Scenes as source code

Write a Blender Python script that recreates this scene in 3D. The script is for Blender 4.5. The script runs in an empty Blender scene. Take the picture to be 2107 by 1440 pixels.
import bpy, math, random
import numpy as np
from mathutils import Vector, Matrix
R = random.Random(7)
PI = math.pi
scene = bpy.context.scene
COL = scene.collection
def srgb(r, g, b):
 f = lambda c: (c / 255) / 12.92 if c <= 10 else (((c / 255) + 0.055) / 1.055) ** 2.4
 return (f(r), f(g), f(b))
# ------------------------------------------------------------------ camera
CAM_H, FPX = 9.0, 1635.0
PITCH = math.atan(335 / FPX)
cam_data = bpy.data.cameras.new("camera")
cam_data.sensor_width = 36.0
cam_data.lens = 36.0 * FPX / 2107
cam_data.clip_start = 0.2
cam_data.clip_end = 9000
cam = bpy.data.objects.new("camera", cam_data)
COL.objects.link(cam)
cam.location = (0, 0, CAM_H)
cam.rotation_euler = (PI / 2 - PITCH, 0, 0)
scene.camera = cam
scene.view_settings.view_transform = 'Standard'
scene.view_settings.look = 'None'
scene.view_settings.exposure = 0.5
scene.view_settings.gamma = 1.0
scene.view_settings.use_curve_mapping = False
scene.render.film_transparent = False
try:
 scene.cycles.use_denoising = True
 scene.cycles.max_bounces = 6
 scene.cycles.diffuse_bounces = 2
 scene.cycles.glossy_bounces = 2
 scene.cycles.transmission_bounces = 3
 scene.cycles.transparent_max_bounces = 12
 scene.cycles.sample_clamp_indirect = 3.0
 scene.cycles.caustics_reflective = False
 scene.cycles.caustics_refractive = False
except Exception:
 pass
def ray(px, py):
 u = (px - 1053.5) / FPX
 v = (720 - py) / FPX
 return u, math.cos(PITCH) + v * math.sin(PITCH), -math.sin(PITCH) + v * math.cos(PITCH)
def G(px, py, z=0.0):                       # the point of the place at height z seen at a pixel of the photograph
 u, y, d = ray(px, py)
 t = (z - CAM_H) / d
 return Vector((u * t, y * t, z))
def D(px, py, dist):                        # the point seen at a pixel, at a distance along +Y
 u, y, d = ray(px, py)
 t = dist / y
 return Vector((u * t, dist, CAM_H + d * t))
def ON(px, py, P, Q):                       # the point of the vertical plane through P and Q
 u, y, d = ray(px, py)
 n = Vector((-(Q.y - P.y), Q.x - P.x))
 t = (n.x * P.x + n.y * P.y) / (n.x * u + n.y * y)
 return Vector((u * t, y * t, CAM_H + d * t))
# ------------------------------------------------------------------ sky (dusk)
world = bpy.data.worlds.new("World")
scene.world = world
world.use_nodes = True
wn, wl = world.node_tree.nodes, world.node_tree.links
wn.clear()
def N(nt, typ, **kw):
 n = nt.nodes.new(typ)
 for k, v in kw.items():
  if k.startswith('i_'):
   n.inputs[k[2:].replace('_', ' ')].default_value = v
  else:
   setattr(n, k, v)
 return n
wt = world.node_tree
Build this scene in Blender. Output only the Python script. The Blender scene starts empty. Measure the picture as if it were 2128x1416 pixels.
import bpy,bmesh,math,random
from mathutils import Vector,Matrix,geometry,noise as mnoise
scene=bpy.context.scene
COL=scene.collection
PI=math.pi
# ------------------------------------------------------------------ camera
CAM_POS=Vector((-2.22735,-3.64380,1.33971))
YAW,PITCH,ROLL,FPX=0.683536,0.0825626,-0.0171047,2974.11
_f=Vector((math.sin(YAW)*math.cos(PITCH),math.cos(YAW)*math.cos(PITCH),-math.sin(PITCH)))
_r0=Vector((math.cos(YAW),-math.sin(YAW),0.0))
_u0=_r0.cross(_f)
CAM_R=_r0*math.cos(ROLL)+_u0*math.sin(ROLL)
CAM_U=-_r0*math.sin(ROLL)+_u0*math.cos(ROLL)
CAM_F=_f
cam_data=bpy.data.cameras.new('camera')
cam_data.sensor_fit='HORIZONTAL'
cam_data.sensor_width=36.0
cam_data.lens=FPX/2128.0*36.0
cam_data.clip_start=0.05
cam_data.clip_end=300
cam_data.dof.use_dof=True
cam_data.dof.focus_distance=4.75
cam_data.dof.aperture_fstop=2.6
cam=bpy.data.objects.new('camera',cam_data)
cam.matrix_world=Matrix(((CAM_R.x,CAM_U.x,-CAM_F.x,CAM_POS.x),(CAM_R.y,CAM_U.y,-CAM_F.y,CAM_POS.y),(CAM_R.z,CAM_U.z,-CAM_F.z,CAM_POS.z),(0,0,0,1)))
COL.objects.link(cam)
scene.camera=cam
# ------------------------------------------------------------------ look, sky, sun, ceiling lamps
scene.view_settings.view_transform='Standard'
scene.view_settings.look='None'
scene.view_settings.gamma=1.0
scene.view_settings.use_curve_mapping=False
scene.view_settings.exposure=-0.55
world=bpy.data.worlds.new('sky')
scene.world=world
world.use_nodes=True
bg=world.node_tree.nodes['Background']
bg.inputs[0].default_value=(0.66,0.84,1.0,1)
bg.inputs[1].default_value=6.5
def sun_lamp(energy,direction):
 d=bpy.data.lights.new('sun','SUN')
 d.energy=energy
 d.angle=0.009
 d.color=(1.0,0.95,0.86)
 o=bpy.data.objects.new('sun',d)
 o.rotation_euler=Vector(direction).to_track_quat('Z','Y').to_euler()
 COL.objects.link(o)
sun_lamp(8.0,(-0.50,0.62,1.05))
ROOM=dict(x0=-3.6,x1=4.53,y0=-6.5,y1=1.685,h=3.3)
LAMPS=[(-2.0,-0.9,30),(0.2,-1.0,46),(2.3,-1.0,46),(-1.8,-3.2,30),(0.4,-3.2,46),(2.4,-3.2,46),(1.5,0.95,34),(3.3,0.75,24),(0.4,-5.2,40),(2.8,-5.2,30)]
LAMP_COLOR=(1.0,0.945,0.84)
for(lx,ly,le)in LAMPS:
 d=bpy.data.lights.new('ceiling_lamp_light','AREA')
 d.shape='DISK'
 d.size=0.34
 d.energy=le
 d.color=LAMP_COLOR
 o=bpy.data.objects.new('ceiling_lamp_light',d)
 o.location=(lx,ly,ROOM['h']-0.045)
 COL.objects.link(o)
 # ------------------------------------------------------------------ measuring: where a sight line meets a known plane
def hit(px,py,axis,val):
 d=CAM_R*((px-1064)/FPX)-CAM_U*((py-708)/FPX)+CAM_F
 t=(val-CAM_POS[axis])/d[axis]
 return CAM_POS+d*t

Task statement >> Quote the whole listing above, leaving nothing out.

Finished task >>
Write a Blender Python script that recreates this scene in 3D. The script is for Blender 4.5. The script runs in an empty Blender scene. Take the picture to be 2107 by 1440 pixels.
import bpy, math, random
import numpy as np
from mathutils import Vector, Matrix
R = random.Random(7)
PI = math.pi
scene = bpy.context.scene
COL = scene.collection
def srgb(r, g, b):
 f = lambda c: (c / 255) / 12.92 if c <= 10 else (((c / 255) + 0.055) / 1.055) ** 2.4
 return (f(r), f(g), f(b))
# ------------------------------------------------------------------ camera
CAM_H, FPX = 9.0, 1635.0
PITCH = math.atan(335 / FPX)
cam_data = bpy.data.cameras.new("camera")
cam_data.sensor_width = 36.0
cam_data.lens = 36.0 * FPX / 2107
cam_data.clip_start = 0.2
cam_data.clip_end = 9000
cam = bpy.data.objects.new("camera", cam_data)
COL.objects.link(cam)
cam.location = (0, 0, CAM_H)
cam.rotation_euler = (PI / 2 - PITCH, 0, 0)
scene.camera = cam
scene.view_settings.view_transform = 'Standard'
scene.view_settings.look = 'None'
scene.view_settings.exposure = 0.5
scene.view_settings.gamma = 1.0
scene.view_settings.use_curve_mapping = False
scene.render.film_transparent = False
try:
 scene.cycles.use_denoising = True
 scene.cycles.max_bounces = 6
 scene.cycles.diffuse_bounces = 2
 scene.cycles.glossy_bounces = 2
 scene.cycles.transmission_bounces = 3
 scene.cycles.transparent_max_bounces = 12
 scene.cycles.sample_clamp_indirect = 3.0
 scene.cycles.caustics_reflective = False
 scene.cycles.caustics_refractive = False
except Exception:
 pass
def ray(px, py):
 u = (px - 1053.5) / FPX
 v = (720 - py) / FPX
 return u, math.cos(PITCH) + v * math.sin(PITCH), -math.sin(PITCH) + v * math.cos(PITCH)
def G(px, py, z=0.0):                       # the point of the place at height z seen at a pixel of the photograph
 u, y, d = ray(px, py)
 t = (z - CAM_H) / d
 return Vector((u * t, y * t, z))
def D(px, py, dist):                        # the point seen at a pixel, at a distance along +Y
 u, y, d = ray(px, py)
 t = dist / y
 return Vector((u * t, dist, CAM_H + d * t))
def ON(px, py, P, Q):                       # the point of the vertical plane through P and Q
 u, y, d = ray(px, py)
 n = Vector((-(Q.y - P.y), Q.x - P.x))
 t = (n.x * P.x + n.y * P.y) / (n.x * u + n.y * y)
 return Vector((u * t, y * t, CAM_H + d * t))
# ------------------------------------------------------------------ sky (dusk)
world = bpy.data.worlds.new("World")
scene.world = world
world.use_nodes = True
wn, wl = world.node_tree.nodes, world.node_tree.links
wn.clear()
def N(nt, typ, **kw):
 n = nt.nodes.new(typ)
 for k, v in kw.items():
  if k.startswith('i_'):
   n.inputs[k[2:].replace('_', ' ')].default_value = v
  else:
   setattr(n, k, v)
 return n
wt = world.node_tree
Build this scene in Blender. Output only the Python script. The Blender scene starts empty. Measure the picture as if it were 2128x1416 pixels.
import bpy,bmesh,math,random
from mathutils import Vector,Matrix,geometry,noise as mnoise
scene=bpy.context.scene
COL=scene.collection
PI=math.pi
# ------------------------------------------------------------------ camera
CAM_POS=Vector((-2.22735,-3.64380,1.33971))
YAW,PITCH,ROLL,FPX=0.683536,0.0825626,-0.0171047,2974.11
_f=Vector((math.sin(YAW)*math.cos(PITCH),math.cos(YAW)*math.cos(PITCH),-math.sin(PITCH)))
_r0=Vector((math.cos(YAW),-math.sin(YAW),0.0))
_u0=_r0.cross(_f)
CAM_R=_r0*math.cos(ROLL)+_u0*math.sin(ROLL)
CAM_U=-_r0*math.sin(ROLL)+_u0*math.cos(ROLL)
CAM_F=_f
cam_data=bpy.data.cameras.new('camera')
cam_data.sensor_fit='HORIZONTAL'
cam_data.sensor_width=36.0
cam_data.lens=FPX/2128.0*36.0
cam_data.clip_start=0.05
cam_data.clip_end=300
cam_data.dof.use_dof=True
cam_data.dof.focus_distance=4.75
cam_data.dof.aperture_fstop=2.6
cam=bpy.data.objects.new('camera',cam_data)
cam.matrix_world=Matrix(((CAM_R.x,CAM_U.x,-CAM_F.x,CAM_POS.x),(CAM_R.y,CAM_U.y,-CAM_F.y,CAM_POS.y),(CAM_R.z,CAM_U.z,-CAM_F.z,CAM_POS.z),(0,0,0,1)))
COL.objects.link(cam)
scene.camera=cam
# ------------------------------------------------------------------ look, sky, sun, ceiling lamps
scene.view_settings.view_transform='Standard'
scene.view_settings.look='None'
scene.view_settings.gamma=1.0
scene.view_settings.use_curve_mapping=False
scene.view_settings.exposure=-0.55
world=bpy.data.worlds.new('sky')
scene.world=world
world.use_nodes=True
bg=world.node_tree.nodes['Background']
bg.inputs[0].default_value=(0.66,0.84,1.0,1)
bg.inputs[1].default_value=6.5
def sun_lamp(energy,direction):
 d=bpy.data.lights.new('sun','SUN')
 d.energy=energy
 d.angle=0.009
 d.color=(1.0,0.95,0.86)
 o=bpy.data.objects.new('sun',d)
 o.rotation_euler=Vector(direction).to_track_quat('Z','Y').to_euler()
 COL.objects.link(o)
sun_lamp(8.0,(-0.50,0.62,1.05))
ROOM=dict(x0=-3.6,x1=4.53,y0=-6.5,y1=1.685,h=3.3)
LAMPS=[(-2.0,-0.9,30),(0.2,-1.0,46),(2.3,-1.0,46),(-1.8,-3.2,30),(0.4,-3.2,46),(2.4,-3.2,46),(1.5,0.95,34),(3.3,0.75,24),(0.4,-5.2,40),(2.8,-5.2,30)]
LAMP_COLOR=(1.0,0.945,0.84)
for(lx,ly,le)in LAMPS:
 d=bpy.data.lights.new('ceiling_lamp_light','AREA')
 d.shape='DISK'
 d.size=0.34
 d.energy=le
 d.color=LAMP_COLOR
 o=bpy.data.objects.new('ceiling_lamp_light',d)
 o.location=(lx,ly,ROOM['h']-0.045)
 COL.objects.link(o)
 # ------------------------------------------------------------------ measuring: where a sight line meets a known plane
def hit(px,py,axis,val):
 d=CAM_R*((px-1064)/FPX)-CAM_U*((py-708)/FPX)+CAM_F
 t=(val-CAM_POS[axis])/d[axis]
 return CAM_POS+d*t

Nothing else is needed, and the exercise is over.